WT: I mean, it seems pretty bad. You have a character later in the book [The Unmade World]. I’m reading from page 347. We’re right about this time that we’re talking about now, and this character says, “They are letting people go left and right… All you have to do is oppose them.” He’s talking about the Law and Justice party. “They started out with the media, firing producers and reporters from the state-run networks. Then they began cleaning house at publicly funded cultural institutions: museums, theatres, and so on. At the Ministry of Agriculture, they even fired the director of a stud farm.” This sort of wholesale intellectual banishment seems quite shocking.


SY: Well, yeah except that then you’ve got a lot of people who are already resentful of the elites, and you know this is a script we know well in this country.


WT: [laughter] I mean, Trump would fire everybody at CNN if he could, I guess.

SY: Oh, I’m sure he would. And let’s hope that he never gets a chance to…

VVG: Oh, God.

SY: But that’s what they did. They just cleaned house, but once again, something else they did that you may not know about—and this was one of their drawing cards they announced as part of their platform—that when they came to power, they were going to give every single family 500 zlotys a month for every child beyond the first child. It doesn’t matter, by the way, if you’re a millionaire or if you’re basically living on next to nothing in a village. If you’ve got five kids, you’re going to get 2,000 zlotys a month. So, on the one hand, yes, they’ve got a conservative platform. On the other hand, they’re also engaging in state socialism, and 2,000 zlotys a month for somebody living out in a village and barely able to eat, it’s significant. So, in that sense, they’ve bought the election.
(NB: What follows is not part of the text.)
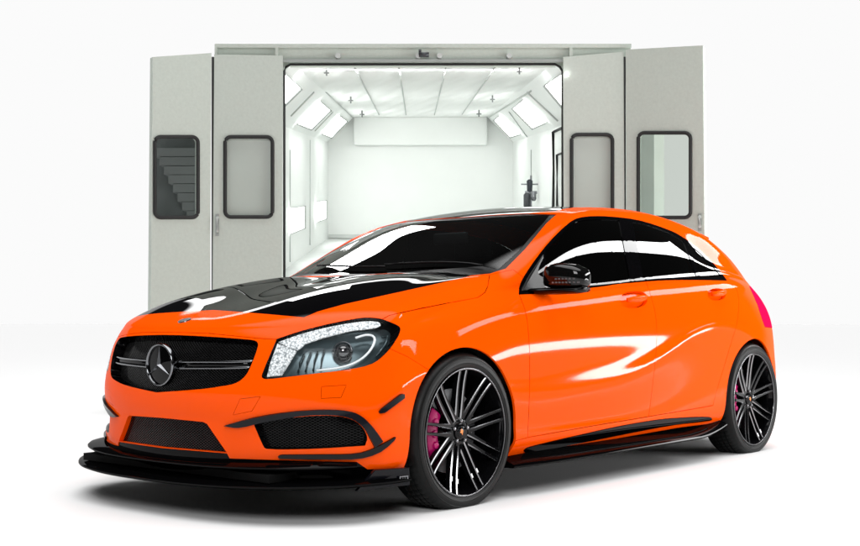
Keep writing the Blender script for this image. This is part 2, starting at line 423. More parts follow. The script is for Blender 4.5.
cut('roof_panel', [(1.07, .1), (1.07, 0), (1.10, -.4), (1.18, -.525), (1.4, -.50), (1.9, -.50), (2.4, -.50), (2.66, -.50), (2.76, -.46), (2.78, .1)], TP, only=['body_shell'])
cut('rear_window', [(2.84, .1), (2.84, -.50), (3.06, -.54), (3.17, -.50), (3.20, .1)], TP, only=['body_shell'])
cut('tail_light', [(749.2, 286.2), (758.5, 287), (775, 285), (790, 330), (764.8, 327), (761.5, 318), (757.5, 305), (753.5, 296)], only=['body_shell'])
cut('tail_light', [(-.45, .80), (-.9, .76), (-.9, 1.0), (-.60, .97)], RR, only=['body_shell'])
# --- wheel openings
def circ(cx, cz, r, n=56): return [(cx+r*math.cos(2*PI*k/n), cz+r*math.sin(2*PI*k/n)) for k in range(n)]
def arch(cx, r): return [(cx+r*math.cos(a), .33+r*math.sin(a)) for a in [PI*k/36 for k in range(37)]] + [(cx-r-.005, .25), (cx-r-.01, -.1), (cx+r+.01, -.1), (cx+r+.005, .25)]
cut('wheel_opening', arch(0.0, .350), SD)
cut('wheel_opening', arch(2.70, .352), SD)
# --- nose
grille = [(113.6, 374.4), (112.6, 355.6), (116.7, 337.8), (162.8, 335), (208.8, 336.7), (250, 339.8), (256.5, 341.5), (258, 345.5), (250.6, 366), (245, 376), (236, 382.8), (222, 386), (200.4, 389), (156.5, 392.2), (127, 384.9)]
cut('grille', spl(grille, True, 3, sharp=(2, 13)), only=['front_bumper', 'hood', 'hood_stripe', 'body_shell'])
hl = [(276.7, 339.3), (300, 331.5), (323, 325.6), (345, 320.8), (364.6, 317.8), (380.4, 318.9), (392, 323), (399.5, 326.8), (400.2, 330), (397, 338), (386.4, 352.5), (372.5, 363.4), (348.8, 369.3), (315, 373.4), (285, 377), (266, 378.9), (262.2, 377.5), (262.3, 374)]
cut('headlight', spl(hl, True, 3, sharp=(0,)), only=['front_bumper', 'hood', 'fender', 'body_shell'])
cut('central_intake', [(120.2, 415), (160, 417.8), (203, 422), (207, 424), (225.5, 451), (226.5, 452.6), (160, 447), (112.9, 442.3)], only=['front_bumper'])
cut('side_intake', spl([(254, 424.5), (275, 420), (300, 417), (330, 415.8), (350, 419), (361, 426), (367, 437), (365, 445.5), (330, 447.8), (300, 449), (266, 448.6), (263, 445)], True, 3, sharp=(0, 7)), only=['front_bumper'])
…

From the episode, part two:

V.V. Ganeshananthan: One of the striking things to me about Breaking and Entering (by Eileen Pollack) is the way it exposes the bigotry that still runs in the US, and as the scene with Louise and Richard shows, I think, one of the disagreements that I feel like I’ve been hearing for the past year [is about] the degree of alarm we should be experiencing about bigotry in general and anti-Semitism in particular. Is it bad enough? Is it anti-Semitism yet? Is it anti-blackness yet? Is it racist yet? Should we be worried yet? Can we use the word racist yet? And then if we’ve decided that we’re worried, what is actually the action that we’re supposed to take? And I’m curious how you thought about portraying that with Louise and Richard.
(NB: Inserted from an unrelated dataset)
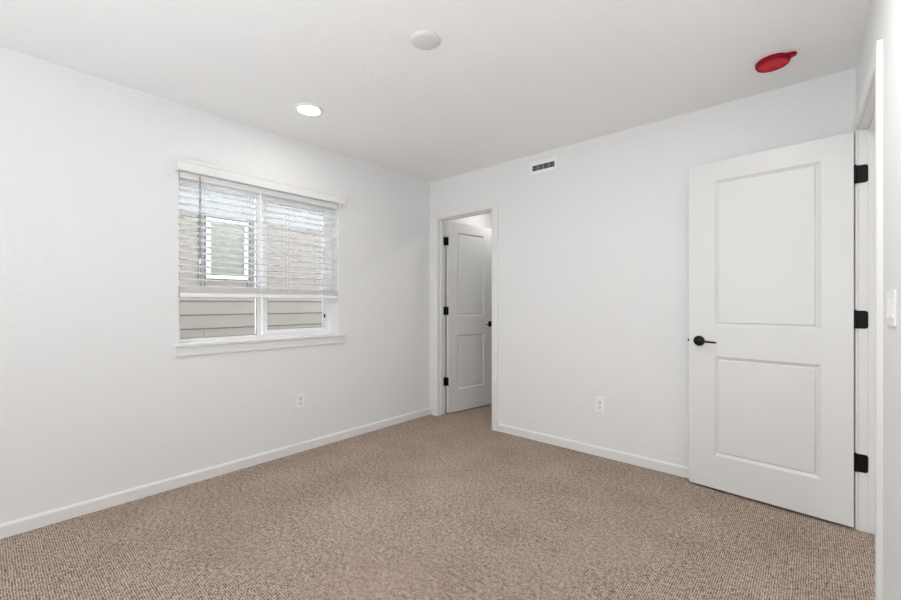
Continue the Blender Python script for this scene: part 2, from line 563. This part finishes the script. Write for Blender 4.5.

Eileen Pollack: You know, anti-Semitism in America isn’t—I don’t feel it’s held me back in ways that I think that, you know, anti-blackness holds back most black people. I’ve never not gotten a job because I’m Jewish or anything like that, and, you know, it’s not identifiable as I’m walking down the street. But, you know, if I go to a synagogue—and this has been true for years—there are armed guards there because we’re afraid that somebody’s gonna come in and blow us up or shoot us because we’re Jewish. Or at the JCC: The security measures have been very strong for a long time. And I think there are groups that are sort of crazy this way and are dangerous, but they’ve been there for a long time—they’re still there now. I think Trump is giving them a kind of permission to come out of the woodwork. But they’ve been there and I think yes, it’s always been anti-Semitism, and racism, and I think people just have their heads in the sand. When I tried to publish this book, no editor in New York would publish it. They thought I was crazy. They looked around Manhattan and said, “this isn’t going on here–”


Whitney Terrell: Oh, they thought it was too extreme? They just didn’t believe…

EP: Yeah, no, they didn’t believe it.

WT: Wow.

EP: I could show you the kinds of things they wrote in the margins [laughter]. Which today, you know, you would look and go, “Oh, yeah, she was right.”

WT: I mean, my wife is Jewish and we were married in 2003 and we have two kids, and this issue was not something that we talked about… She teaches about the Holocaust, it’s her religion, it’s an important part of her life…. When I saw the alt-right in Charlottesville chanting, “Jews will not replace us,” you know, it felt very personal. If you were to take this story forward, or reimagine it in the light since everything that’s happened since 2012, how would it be different? Or would it be even more intense? And are you surprised at how much anti-Semitism—its openness has increased in the United States since you wrote the book?


EP: No I’m not surprised—I think Jews like me have this feeling, like when it comes out there’s almost a sense of relief, because you just feel like people aren’t gonna think you’re crazy any more. Um… there it is. So when I was researching this book, I was researching some of the really white identity groups, and there’s one that really hates Jews in particular, and their motto is, “if you’re standing close enough to a Jew to run a sword through him, you should.” And you think, “Oh, that’s crazy, there’s nobody who really is like that,” but they have certain slogans, like they are “the true sons of Adam.” And I literally put down the book I had been reading about this group and drove across Ann Arbor to Zingerman’s Deli to get the bread for my son’s bar mitzvah. That’s how funny this is. And I was stopped in traffic and I was reading the bumper sticker on the car in front of me, and it said, “I am a true son of Adam.” He was a member of the group.


VVG: I’m curious about how all of this connects to the alt-right, to Trump, and the Michigan militias: is it a straight line between those things? Because anti-black racism and anti-Semitism—I think I see your point about those situations being really different in the way that they’re lived, yet at the same time the rhetoric is often tied. And Whitney was observing earlier in this episode that the demographics are different in Europe, but white supremacy seems to have this powerful hold on the national imaginary in both places, and to be gaining traction regardless of [immigration]—I think Poland is something like 98 percent white European descent. And still this xenophobia, and questions about immigration are really, really getting a lot of attention.

EP: I think that the history in America of the tie between racism and anti-Semitism is slightly different, so you know the traditional narrative has been—or the fear has been—that Jews are the masterminds behind the decay or destruction of white Christian civilization in America, and that our “instrument” is the black population, so we’ve found ways to unleash the “black menace” on white society through civil rights, and left-wing politics, and, you know, homosexuality… The idea that there’s this liberal agenda to destroy white civilization and Jews are the lawyers, and scientists and psychologists and everything behind this great “conspiracy.”